Últimamente he sentido el impulso incesante de regresar a ese lugar. Mi tía Josefina (la dueña de la finca) lamentablemente falleció hace años y, varios antes, vendió la finca. Hoy no sé a quién pertenece mi querida Jají, pero algo en lo más profundo de mi ser me hace querer regresar. Algunas veces pienso que, si vuelvo, mis mujeres estarán ahí, sentadas pilando maíz: Josefina con su boca pintada de rosa, perfectamente maquillada; mi adorada Astrid con sus pantalones morados que combinaban perfecto con su camisa a rayas y flores en los mismos tonos; y ni qué decir de mi Tata con su pelo blanco y sus manchas en las manos y en la cara que solo dejaban al descubierto la cantidad de soles que había visto.
Solo las extraño con el alma y me gustaría volver a verlas juntas, riendo y haciendo de comer. Quiero abrazarlas y sentir cómo me apretaban contra sus grandes pechos, que siempre quise heredar. Me gustaría volver a sentir a qué olían mis mujeres.

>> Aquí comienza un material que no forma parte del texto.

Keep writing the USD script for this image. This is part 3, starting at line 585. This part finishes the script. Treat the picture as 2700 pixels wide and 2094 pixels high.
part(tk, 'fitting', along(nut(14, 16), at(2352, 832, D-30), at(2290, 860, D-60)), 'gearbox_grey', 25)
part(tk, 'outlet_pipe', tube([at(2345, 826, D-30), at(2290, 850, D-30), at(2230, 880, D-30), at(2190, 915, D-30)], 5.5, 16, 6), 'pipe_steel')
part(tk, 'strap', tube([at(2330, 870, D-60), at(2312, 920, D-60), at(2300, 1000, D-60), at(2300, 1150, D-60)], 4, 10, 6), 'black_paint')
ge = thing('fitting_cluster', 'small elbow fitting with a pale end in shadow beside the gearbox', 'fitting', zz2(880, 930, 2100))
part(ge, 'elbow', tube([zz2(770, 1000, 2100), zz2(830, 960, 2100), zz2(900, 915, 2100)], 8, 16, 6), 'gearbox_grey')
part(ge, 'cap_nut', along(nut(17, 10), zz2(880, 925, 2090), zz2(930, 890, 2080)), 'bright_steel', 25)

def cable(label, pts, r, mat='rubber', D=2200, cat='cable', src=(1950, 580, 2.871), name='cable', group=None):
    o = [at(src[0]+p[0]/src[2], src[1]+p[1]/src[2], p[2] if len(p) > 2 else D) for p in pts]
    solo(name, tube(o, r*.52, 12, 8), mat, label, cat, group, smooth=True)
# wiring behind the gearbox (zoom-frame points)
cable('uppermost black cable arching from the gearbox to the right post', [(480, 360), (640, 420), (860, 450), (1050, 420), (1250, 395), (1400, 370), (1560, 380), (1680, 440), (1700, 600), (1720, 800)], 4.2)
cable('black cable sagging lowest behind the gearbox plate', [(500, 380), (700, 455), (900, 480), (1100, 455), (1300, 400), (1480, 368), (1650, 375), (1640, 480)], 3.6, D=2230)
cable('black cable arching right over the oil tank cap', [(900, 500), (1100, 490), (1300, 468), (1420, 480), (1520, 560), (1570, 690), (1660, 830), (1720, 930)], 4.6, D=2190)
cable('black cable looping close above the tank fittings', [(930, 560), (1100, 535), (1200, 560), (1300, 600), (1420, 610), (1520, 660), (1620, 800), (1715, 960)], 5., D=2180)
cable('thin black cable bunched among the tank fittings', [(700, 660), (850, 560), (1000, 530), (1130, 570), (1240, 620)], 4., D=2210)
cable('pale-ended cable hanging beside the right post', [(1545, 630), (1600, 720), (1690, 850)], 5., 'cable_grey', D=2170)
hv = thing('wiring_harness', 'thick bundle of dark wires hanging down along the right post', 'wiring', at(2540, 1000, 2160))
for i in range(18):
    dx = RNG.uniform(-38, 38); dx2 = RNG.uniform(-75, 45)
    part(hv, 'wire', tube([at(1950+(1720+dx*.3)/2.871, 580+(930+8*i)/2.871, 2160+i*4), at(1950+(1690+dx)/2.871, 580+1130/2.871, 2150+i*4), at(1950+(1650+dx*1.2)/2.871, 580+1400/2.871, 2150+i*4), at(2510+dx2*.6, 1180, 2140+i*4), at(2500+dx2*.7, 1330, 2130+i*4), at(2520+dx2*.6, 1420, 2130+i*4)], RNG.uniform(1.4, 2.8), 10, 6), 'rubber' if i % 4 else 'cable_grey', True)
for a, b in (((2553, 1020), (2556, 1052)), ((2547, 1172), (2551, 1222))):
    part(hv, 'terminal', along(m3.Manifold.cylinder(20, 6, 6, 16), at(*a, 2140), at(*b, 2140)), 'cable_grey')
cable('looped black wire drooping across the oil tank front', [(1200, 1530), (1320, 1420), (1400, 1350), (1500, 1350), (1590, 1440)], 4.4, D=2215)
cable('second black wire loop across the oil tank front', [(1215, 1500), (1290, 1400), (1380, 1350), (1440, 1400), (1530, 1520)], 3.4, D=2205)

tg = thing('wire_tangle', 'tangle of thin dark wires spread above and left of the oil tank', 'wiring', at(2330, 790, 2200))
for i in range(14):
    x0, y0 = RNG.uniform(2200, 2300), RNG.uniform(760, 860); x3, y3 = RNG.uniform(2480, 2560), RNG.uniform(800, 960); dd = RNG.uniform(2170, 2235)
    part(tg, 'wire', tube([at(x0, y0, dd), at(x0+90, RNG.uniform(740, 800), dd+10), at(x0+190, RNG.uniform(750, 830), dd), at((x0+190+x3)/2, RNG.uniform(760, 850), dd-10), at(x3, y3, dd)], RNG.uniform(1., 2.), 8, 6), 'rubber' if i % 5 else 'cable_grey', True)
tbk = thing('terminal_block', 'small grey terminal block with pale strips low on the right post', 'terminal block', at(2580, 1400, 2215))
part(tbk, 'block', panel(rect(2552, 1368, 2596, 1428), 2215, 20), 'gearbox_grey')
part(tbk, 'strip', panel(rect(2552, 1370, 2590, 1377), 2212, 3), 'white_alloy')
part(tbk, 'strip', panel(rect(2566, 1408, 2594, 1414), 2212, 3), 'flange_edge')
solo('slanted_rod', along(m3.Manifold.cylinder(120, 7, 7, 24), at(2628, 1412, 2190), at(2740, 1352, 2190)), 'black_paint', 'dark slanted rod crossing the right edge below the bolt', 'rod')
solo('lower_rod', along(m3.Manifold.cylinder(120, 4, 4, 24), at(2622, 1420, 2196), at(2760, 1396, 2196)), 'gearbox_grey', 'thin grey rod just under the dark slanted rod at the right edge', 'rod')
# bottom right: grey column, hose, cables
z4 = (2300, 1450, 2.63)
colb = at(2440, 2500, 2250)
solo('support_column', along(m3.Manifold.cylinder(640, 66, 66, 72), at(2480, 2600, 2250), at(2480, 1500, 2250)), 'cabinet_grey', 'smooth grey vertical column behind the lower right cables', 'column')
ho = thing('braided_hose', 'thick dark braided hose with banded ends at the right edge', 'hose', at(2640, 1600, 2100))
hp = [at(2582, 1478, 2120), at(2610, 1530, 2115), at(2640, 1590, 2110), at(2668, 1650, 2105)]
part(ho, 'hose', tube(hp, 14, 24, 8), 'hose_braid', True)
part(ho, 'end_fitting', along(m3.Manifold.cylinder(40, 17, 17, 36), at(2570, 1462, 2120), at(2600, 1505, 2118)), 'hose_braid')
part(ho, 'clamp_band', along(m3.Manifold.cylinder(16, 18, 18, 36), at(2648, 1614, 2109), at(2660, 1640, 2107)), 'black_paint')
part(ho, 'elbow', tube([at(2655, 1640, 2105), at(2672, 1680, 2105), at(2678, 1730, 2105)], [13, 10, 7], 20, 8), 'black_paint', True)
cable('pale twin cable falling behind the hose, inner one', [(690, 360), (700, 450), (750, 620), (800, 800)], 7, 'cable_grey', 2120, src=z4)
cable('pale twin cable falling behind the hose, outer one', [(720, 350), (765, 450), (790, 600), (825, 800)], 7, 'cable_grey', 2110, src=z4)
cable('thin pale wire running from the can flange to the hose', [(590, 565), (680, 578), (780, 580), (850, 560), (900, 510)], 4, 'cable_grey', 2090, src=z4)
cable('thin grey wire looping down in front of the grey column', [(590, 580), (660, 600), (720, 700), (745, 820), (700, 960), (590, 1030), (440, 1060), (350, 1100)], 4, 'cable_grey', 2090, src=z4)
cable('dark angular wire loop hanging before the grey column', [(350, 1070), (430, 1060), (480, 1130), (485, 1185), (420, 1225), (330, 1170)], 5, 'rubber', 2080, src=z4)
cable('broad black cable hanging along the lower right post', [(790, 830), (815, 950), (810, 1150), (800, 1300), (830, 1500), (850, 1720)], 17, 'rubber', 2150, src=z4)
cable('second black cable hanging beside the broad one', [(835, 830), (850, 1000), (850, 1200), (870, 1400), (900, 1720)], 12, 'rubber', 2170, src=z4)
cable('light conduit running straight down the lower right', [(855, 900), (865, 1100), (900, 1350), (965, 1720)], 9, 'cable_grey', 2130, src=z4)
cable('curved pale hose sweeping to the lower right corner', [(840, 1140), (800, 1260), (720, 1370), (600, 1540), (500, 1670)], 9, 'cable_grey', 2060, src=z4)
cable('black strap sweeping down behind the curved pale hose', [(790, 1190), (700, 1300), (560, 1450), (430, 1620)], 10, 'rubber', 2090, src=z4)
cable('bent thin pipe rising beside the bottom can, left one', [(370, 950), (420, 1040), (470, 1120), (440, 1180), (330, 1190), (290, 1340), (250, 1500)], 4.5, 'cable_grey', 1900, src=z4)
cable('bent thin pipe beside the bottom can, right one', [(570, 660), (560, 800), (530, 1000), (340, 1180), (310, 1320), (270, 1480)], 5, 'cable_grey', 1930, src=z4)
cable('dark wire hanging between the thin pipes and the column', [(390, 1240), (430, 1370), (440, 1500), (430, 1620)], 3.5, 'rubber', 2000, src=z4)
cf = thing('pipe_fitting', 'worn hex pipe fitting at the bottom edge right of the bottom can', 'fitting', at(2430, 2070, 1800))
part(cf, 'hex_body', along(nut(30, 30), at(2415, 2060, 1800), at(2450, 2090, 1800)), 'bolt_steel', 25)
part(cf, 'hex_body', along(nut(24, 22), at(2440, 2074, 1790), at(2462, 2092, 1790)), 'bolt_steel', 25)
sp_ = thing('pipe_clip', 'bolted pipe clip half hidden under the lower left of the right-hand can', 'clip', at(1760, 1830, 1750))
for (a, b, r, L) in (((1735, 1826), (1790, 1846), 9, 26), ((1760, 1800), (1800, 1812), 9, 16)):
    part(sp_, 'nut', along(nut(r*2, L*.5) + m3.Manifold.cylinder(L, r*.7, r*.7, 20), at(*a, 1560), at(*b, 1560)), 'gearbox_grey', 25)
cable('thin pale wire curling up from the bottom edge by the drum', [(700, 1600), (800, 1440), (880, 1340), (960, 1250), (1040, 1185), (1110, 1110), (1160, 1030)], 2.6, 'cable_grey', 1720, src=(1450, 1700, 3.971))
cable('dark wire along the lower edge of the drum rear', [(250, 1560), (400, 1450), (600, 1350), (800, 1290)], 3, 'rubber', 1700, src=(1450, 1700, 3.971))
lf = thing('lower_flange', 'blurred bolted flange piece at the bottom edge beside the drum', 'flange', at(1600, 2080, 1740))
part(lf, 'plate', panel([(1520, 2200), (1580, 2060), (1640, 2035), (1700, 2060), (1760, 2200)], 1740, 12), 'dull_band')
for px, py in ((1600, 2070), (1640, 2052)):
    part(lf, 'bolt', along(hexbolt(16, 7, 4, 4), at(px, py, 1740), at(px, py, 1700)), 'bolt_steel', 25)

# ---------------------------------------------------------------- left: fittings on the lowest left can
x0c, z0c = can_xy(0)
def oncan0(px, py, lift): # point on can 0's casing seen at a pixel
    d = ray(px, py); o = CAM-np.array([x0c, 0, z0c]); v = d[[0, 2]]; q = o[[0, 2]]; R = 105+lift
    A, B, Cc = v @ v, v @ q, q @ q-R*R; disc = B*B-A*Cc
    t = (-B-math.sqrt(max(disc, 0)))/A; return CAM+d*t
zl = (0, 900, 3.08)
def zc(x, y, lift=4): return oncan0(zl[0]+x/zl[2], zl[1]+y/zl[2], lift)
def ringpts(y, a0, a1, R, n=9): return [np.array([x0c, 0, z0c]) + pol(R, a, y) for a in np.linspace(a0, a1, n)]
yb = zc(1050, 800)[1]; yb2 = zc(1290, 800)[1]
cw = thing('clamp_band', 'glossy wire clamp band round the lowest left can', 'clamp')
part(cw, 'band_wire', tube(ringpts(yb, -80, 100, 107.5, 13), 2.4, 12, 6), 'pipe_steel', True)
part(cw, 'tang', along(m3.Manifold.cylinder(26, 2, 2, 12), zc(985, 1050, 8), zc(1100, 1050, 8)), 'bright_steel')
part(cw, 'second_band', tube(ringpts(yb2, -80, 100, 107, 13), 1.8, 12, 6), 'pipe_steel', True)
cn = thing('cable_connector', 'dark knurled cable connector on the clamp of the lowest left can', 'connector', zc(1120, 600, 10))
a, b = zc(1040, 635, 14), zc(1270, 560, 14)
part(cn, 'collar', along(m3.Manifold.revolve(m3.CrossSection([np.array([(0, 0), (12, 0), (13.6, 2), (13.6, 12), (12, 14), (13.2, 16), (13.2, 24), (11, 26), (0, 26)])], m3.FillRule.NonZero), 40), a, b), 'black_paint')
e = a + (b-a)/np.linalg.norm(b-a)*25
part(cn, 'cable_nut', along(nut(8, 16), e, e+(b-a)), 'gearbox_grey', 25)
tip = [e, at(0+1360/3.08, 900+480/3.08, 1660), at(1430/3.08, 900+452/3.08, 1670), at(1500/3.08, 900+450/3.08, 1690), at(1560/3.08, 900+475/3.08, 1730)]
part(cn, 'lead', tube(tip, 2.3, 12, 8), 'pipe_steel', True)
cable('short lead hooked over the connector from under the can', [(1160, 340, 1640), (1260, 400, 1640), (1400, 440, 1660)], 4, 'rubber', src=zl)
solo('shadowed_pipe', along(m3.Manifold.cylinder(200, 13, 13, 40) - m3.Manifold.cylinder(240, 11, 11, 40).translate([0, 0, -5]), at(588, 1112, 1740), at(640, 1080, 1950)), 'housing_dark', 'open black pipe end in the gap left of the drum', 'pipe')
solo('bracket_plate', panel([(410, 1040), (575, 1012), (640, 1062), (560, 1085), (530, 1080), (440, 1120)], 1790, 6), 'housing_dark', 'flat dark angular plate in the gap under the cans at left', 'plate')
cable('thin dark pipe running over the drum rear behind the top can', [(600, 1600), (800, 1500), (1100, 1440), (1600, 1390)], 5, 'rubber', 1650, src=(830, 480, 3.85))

Las cosas en mi querida Venezuela han cambiado mucho desde esos tiempos hasta hoy. Sin embargo, no pierdo la esperanza de regresar a Jají, recostarme en su pasto húmedo y volver a contemplar esa roca enorme que engalanaba la montaña desde la cual siempre caía agua. En lo más profundo de mi ser desearía que esa escalera me llevara de regreso a ellas. Mientras las recuerdo, mi corazón se hace chiquito; jamás olvidaré todo lo que me enseñaron: su conexión con la naturaleza, sus expresiones de amor a través de la comida, sus risas, sus regaños y el aroma a flores que las habitaba.
Las amo y las extrañaré eternamente.